He's not talking about NFC. He is talking about the payment technology that Apple developed that is vastly superior to NFC. NFC is just the technology that's used for transmitting the token payment data.
What technology are you talking about?
Apple didn't develop the EMV tokenization, NFC payments, terminals or backend systems. The credit card companies and banks did.
For contactless payments, Apple simply did a little UI app that asks for a passcode or fingerprint. The same action that any other wallet app could do if it had access to NFC.
Apple may one day open NFC further. It took a year before they allowed TouchID to work for apps.
However, when you currently hold your iPhone to an active payment terminal, the Apple Wallet app opens. Are these banks expecting that their app should open with priority over Apple Wallet? Dreamers.
Yet that's exactly how NFC is supposed to work... open the app registered for that NFC transaction (whether it's a payment or bus ticket or whatever).
If Apple gave access and the banks developed their apps, when something goes wrong do the banks blame Apple and Apple blame the banks? This is why end-to-end is better, Apple takes responsibility.
Apple does not take responsibility if the transaction is stolen. The merchant, credit card companies and banks do.
That's because Apple did not write nor does it own the transaction code, nor any of the backend systems used during a contactless transaction.
The actual NFC payment itself is all done by the Java applets in the Secure Element, which are EMV compliant applets written by the credit card companies.
If Apple wants to upgrade their software do they have to ask these banks if it's ok? Like if all these banks have their apps ready to upgrade?
That's no different than the situation now:
Of course Apple doesn't have to do that now so why would they put themselves in that situation?
Remember when Discover came onboard after a year? It required an iOS update to install the Discover applet in the Secure Element. That's because Apple wanted to control access.
Maybe these banks think they set up all these eftpos terminals and shouldn't be paying Apple for transactions through them? Well maybe. (But actually the retailer pays for the terminals.)
Exactly. The banks see no reason to pay Apple even a fee for doing nothing during a transaction, much less a percentage.
OTOH, acquirers, networks and banks actually do something to earn their percentage.

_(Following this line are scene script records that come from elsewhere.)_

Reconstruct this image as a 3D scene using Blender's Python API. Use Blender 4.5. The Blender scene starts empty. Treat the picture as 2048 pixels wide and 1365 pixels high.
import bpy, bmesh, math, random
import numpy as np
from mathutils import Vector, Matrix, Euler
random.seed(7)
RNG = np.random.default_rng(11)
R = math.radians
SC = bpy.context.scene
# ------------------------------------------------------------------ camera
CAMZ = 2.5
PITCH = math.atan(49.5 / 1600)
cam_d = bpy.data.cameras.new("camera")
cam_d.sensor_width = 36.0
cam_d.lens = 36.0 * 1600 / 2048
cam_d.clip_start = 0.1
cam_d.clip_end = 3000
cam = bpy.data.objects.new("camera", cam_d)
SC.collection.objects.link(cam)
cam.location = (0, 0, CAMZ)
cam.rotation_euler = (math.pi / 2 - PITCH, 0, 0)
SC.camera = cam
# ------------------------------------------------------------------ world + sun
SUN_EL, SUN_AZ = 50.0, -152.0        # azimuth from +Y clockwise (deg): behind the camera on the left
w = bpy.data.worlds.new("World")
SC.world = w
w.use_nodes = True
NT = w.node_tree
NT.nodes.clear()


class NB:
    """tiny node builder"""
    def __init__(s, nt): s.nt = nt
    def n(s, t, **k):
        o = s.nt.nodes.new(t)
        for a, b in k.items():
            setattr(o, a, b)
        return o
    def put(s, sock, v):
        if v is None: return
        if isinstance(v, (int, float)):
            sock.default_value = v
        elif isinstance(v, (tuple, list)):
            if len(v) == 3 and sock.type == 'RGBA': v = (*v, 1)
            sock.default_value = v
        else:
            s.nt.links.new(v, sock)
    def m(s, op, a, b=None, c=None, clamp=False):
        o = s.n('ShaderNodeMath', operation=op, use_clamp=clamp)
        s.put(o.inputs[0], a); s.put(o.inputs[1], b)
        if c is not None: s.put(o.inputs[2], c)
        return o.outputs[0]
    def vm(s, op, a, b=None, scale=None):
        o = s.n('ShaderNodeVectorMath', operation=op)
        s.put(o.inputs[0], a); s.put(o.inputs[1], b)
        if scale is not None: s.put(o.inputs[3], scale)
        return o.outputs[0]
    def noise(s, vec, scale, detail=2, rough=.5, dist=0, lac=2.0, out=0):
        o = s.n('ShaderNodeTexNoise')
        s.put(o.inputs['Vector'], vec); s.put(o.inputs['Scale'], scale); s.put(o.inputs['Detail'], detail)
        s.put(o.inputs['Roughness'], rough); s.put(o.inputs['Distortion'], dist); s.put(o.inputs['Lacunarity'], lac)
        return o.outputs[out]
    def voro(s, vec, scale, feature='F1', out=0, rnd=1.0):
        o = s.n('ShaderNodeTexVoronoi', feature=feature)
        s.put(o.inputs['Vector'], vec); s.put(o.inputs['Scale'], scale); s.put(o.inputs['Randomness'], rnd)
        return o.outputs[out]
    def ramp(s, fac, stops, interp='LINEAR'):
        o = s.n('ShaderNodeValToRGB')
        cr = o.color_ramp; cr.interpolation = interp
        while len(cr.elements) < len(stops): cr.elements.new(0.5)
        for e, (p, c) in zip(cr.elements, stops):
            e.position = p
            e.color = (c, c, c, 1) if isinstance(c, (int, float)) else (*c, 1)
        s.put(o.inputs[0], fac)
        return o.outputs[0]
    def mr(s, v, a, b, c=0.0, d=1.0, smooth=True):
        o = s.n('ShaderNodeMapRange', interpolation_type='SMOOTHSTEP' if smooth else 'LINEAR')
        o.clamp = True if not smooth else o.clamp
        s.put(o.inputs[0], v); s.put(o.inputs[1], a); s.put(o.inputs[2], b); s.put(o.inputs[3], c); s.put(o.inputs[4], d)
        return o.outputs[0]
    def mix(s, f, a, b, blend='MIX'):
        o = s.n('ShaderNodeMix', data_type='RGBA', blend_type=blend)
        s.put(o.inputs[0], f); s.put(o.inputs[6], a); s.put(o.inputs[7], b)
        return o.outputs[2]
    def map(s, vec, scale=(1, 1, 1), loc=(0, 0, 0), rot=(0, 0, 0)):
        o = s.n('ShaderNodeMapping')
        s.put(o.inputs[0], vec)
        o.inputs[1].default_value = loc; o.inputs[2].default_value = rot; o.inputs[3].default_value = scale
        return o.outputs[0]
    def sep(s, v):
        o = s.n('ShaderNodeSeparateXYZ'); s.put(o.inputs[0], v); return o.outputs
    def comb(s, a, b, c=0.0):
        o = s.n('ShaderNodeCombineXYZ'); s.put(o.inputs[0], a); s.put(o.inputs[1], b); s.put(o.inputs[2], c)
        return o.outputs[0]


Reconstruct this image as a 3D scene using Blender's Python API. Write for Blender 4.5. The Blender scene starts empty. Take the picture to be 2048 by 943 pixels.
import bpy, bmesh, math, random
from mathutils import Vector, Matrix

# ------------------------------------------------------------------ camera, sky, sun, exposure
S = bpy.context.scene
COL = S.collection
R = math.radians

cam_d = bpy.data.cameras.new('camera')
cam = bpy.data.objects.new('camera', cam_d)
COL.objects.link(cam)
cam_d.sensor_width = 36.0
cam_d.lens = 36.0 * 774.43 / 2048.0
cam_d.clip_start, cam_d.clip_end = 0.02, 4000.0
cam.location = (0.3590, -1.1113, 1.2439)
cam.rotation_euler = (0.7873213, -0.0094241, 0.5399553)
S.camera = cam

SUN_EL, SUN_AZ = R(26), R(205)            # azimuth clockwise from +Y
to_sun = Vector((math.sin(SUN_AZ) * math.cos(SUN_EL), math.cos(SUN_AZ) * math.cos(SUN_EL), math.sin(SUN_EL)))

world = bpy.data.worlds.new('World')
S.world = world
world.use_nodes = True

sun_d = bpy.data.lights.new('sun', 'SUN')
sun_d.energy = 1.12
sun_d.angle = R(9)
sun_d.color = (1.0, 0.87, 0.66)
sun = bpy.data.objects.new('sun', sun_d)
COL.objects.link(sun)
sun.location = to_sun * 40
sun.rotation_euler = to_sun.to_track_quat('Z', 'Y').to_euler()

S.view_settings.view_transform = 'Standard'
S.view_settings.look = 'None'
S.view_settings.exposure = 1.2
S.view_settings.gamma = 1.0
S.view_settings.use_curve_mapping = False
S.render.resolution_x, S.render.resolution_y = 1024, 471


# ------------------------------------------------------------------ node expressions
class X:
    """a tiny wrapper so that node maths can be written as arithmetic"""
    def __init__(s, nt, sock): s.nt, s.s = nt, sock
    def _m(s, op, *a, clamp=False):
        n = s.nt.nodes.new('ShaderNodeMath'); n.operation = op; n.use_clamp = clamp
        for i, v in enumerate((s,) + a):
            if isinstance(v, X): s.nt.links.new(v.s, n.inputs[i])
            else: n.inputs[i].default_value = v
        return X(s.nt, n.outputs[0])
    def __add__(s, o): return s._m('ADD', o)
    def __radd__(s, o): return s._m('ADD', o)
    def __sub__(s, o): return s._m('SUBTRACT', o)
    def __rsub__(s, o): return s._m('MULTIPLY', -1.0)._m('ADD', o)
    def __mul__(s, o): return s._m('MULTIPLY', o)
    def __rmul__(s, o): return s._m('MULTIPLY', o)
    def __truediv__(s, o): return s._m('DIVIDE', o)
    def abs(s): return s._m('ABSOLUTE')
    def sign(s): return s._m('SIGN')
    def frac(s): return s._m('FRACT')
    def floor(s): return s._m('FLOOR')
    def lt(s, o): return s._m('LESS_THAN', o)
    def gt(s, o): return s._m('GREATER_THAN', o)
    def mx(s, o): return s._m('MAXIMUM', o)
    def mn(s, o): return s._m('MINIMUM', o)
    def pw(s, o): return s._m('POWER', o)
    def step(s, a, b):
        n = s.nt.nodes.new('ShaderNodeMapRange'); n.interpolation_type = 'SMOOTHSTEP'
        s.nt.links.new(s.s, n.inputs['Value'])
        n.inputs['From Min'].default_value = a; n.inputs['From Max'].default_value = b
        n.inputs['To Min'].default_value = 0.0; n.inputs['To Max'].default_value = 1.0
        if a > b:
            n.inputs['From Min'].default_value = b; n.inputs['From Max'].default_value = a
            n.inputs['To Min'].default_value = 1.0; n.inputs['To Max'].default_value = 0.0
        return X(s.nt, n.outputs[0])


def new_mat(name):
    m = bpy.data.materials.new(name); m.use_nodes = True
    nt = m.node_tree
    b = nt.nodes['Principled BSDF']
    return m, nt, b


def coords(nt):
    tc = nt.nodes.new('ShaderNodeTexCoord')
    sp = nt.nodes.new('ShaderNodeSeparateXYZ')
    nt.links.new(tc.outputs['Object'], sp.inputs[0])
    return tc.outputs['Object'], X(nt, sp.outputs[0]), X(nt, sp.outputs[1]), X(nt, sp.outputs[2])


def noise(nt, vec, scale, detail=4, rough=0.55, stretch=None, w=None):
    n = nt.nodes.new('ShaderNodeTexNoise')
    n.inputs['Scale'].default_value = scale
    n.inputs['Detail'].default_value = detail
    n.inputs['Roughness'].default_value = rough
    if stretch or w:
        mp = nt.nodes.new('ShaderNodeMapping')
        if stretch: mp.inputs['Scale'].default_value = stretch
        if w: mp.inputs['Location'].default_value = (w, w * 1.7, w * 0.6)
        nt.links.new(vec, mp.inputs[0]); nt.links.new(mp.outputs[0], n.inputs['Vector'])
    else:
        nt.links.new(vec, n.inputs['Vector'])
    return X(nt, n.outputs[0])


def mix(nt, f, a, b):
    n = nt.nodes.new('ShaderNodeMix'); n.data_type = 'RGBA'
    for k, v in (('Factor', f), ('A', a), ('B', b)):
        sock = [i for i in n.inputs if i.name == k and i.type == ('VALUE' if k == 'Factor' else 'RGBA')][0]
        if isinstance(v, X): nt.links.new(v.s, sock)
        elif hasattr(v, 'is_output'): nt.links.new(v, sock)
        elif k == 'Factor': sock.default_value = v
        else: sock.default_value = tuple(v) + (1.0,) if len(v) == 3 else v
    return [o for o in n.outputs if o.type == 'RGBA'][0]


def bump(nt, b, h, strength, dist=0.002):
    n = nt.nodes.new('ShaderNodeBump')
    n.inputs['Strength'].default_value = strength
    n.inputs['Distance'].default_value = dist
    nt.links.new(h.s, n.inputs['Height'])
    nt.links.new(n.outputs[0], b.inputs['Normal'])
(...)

But next month all this changes. Because next month ApplePay comes to web for Mac and iOS and then Apple has many more million 'terminals' than the banks.
Now, web based is a different animal. If Apple's servers are involved, then yes they then deserve at least a flat fee.
And yet even then, banks have their own web based authentication methods now, so again they would see no reason to be forced to pay Apple.
Good. I mean, one of the things this "cartel" wants to do is charge people to use Apple Pay. (I imagine their own app would be free to use if Apple was forced to allow access to the NFC chip.)
True, they want the option to pass on the extra cost of paying Apple if one of their customers wishes to use Apple Pay. Then consumers would easily see why banks don't love it.
The choice is, do you let your local bank use the transaction fee so it can do things like give you awards? Or do you give Apple the money to take out of country and stash away? Over time, Apple Pay would siphon millions out of Australia.